Write out the material again word for word, dropping any images it holds.

- _Data section_

--

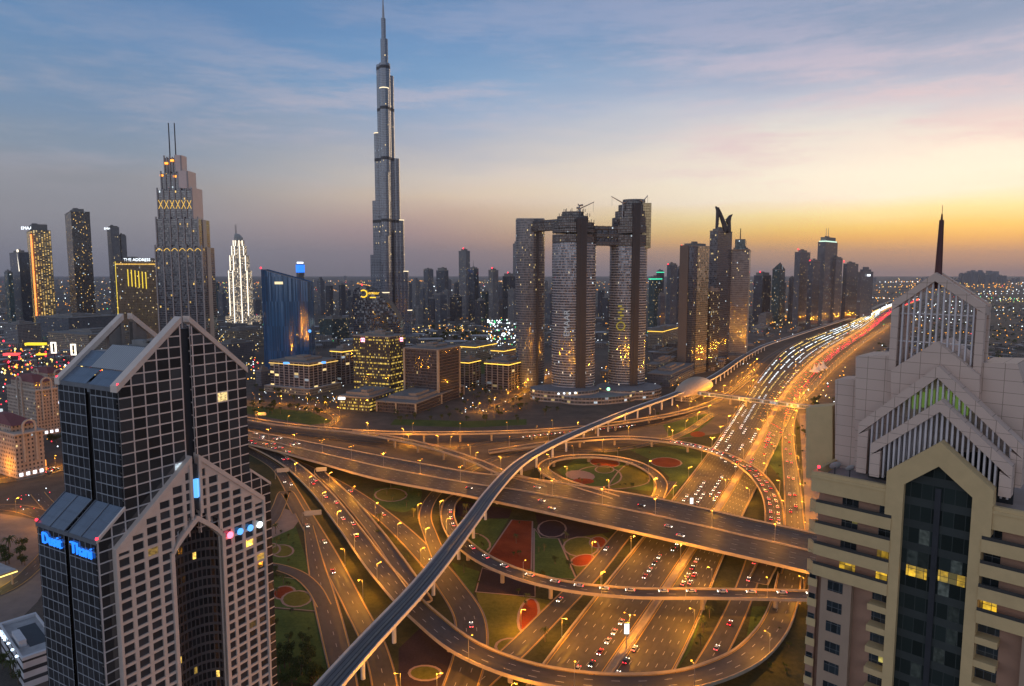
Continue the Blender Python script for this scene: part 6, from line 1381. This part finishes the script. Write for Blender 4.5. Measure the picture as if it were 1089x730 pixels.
# ------------------------------------------------------------------ cars
HEADL = glow('headlight_white', (1.0, 0.93, 0.78), 9.0); TAILL = glow('tail_light_red', (1.0, 0.02, 0.04), 7.0)
PAINT = {c: mat('car_paint_' + c, v, 0.3, 0.2, var=0.05, spec=0.6) for c, v in (('white', (0.42, 0.42, 0.42)), ('silver', (0.36, 0.36, 0.38)), ('black', (0.02, 0.02, 0.022)), ('red', (0.3, 0.03, 0.03)))}
CGL = mat('car_window_glass', (0.01, 0.012, 0.015), 0.08, var=0, spec=0.8); TYRE = mat('tyre_rubber', (0.015, 0.015, 0.015), 0.9, var=0)
def car_shapes(far):
    b_ = MB()
    prof = [(-2.3, 0.35), (-2.3, 0.78), (-2.05, 0.95), (-1.1, 1.0), (0.8, 0.98), (1.9, 0.85), (2.25, 0.7), (2.28, 0.35)]
    b_.panel((0, 0), (1, 0), (0, 1), prof, -0.9, 0.9, 0)
    b_.loft([[(-1.2, -0.66, 1.42), (0.35, -0.66, 1.42), (0.35, 0.66, 1.42), (-1.2, 0.66, 1.42)], [(-1.05, -0.58, 1.48), (0.2, -0.58, 1.48), (0.2, 0.58, 1.48), (-1.05, 0.58, 1.48)]], 0)
    w_ = MB(); w_.loft([[(-1.75, -0.82, 0.97), (1.05, -0.82, 0.97), (1.05, 0.82, 0.97), (-1.75, 0.82, 0.97)], [(-1.2, -0.65, 1.42), (0.35, -0.65, 1.42), (0.35, 0.65, 1.42), (-1.2, 0.65, 1.42)]], 0)
    wh = []
    for x in (-1.4, 1.4):
        for y in (-0.82, 0.82):
            q = MB(); q.bar((x, y - 0.11, 0.33), (x, y + 0.11, 0.33), 0.33, n=10); wh.append(q)
    s_ = 1.0
    hd, tl = [], []
    for y in (-0.62, 0.62):
        q = MB(); q.box((2.27, y, 0.68), (0.16, 0.36 * s_, 0.24 * s_)); hd.append(q); q = MB(); q.box((-2.3, y, 0.8), (0.14, 0.4 * s_, 0.26 * s_)); tl.append(q)
    return b_, w_, wh, hd, tl
PROTO = {}
def car_proto(col, far):
    b_, w_, wh, hd, tl = car_shapes(far)
    if not far:
        T = thing('car', None, 'car')
        b_.build('body', PAINT[col], T); w_.build('windows', CGL, T)
        for q in wh: q.build('wheel', TYRE, T)
        for q in hd: q.build('headlight', HEADL, T)
        for q in tl: q.build('tail_light', TAILL, T)
        return T
    A = MB()
    for q, mi in [(b_, 0), (w_, 1)] + [(x, 2) for x in wh] + [(x, 3) for x in hd] + [(x, 4) for x in tl]:
        o = len(A.v); A.v += q.v; A.f += [tuple(i + o for i in f) for f in q.f]; A.m += [mi] * len(q.f); A.uv += q.uv
    o = A.build('car', [PAINT[col], CGL, TYRE, HEADL, TAILL]); return o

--

- _Full response_
Continue the Blender Python script for this scene: part 6, from line 1381. This part finishes the script. Write for Blender 4.5. Measure the picture as if it were 1089x730 pixels.
# ------------------------------------------------------------------ cars
HEADL = glow('headlight_white', (1.0, 0.93, 0.78), 9.0); TAILL = glow('tail_light_red', (1.0, 0.02, 0.04), 7.0)
PAINT = {c: mat('car_paint_' + c, v, 0.3, 0.2, var=0.05, spec=0.6) for c, v in (('white', (0.42, 0.42, 0.42)), ('silver', (0.36, 0.36, 0.38)), ('black', (0.02, 0.02, 0.022)), ('red', (0.3, 0.03, 0.03)))}
CGL = mat('car_window_glass', (0.01, 0.012, 0.015), 0.08, var=0, spec=0.8); TYRE = mat('tyre_rubber', (0.015, 0.015, 0.015), 0.9, var=0)
def car_shapes(far):
    b_ = MB()
    prof = [(-2.3, 0.35), (-2.3, 0.78), (-2.05, 0.95), (-1.1, 1.0), (0.8, 0.98), (1.9, 0.85), (2.25, 0.7), (2.28, 0.35)]
    b_.panel((0, 0), (1, 0), (0, 1), prof, -0.9, 0.9, 0)
    b_.loft([[(-1.2, -0.66, 1.42), (0.35, -0.66, 1.42), (0.35, 0.66, 1.42), (-1.2, 0.66, 1.42)], [(-1.05, -0.58, 1.48), (0.2, -0.58, 1.48), (0.2, 0.58, 1.48), (-1.05, 0.58, 1.48)]], 0)
    w_ = MB(); w_.loft([[(-1.75, -0.82, 0.97), (1.05, -0.82, 0.97), (1.05, 0.82, 0.97), (-1.75, 0.82, 0.97)], [(-1.2, -0.65, 1.42), (0.35, -0.65, 1.42), (0.35, 0.65, 1.42), (-1.2, 0.65, 1.42)]], 0)
    wh = []
    for x in (-1.4, 1.4):
        for y in (-0.82, 0.82):
            q = MB(); q.bar((x, y - 0.11, 0.33), (x, y + 0.11, 0.33), 0.33, n=10); wh.append(q)
    s_ = 1.0
    hd, tl = [], []
    for y in (-0.62, 0.62):
        q = MB(); q.box((2.27, y, 0.68), (0.16, 0.36 * s_, 0.24 * s_)); hd.append(q); q = MB(); q.box((-2.3, y, 0.8), (0.14, 0.4 * s_, 0.26 * s_)); tl.append(q)
    return b_, w_, wh, hd, tl
PROTO = {}
def car_proto(col, far):
    b_, w_, wh, hd, tl = car_shapes(far)
    if not far:
        T = thing('car', None, 'car')
        b_.build('body', PAINT[col], T); w_.build('windows', CGL, T)
        for q in wh: q.build('wheel', TYRE, T)
        for q in hd: q.build('headlight', HEADL, T)
        for q in tl: q.build('tail_light', TAILL, T)
        return T
    A = MB()
    for q, mi in [(b_, 0), (w_, 1)] + [(x, 2) for x in wh] + [(x, 3) for x in hd] + [(x, 4) for x in tl]:
        o = len(A.v); A.v += q.v; A.f += [tuple(i + o for i in f) for f in q.f]; A.m += [mi] * len(q.f); A.uv += q.uv
    o = A.build('car', [PAINT[col], CGL, TYRE, HEADL, TAILL]); return o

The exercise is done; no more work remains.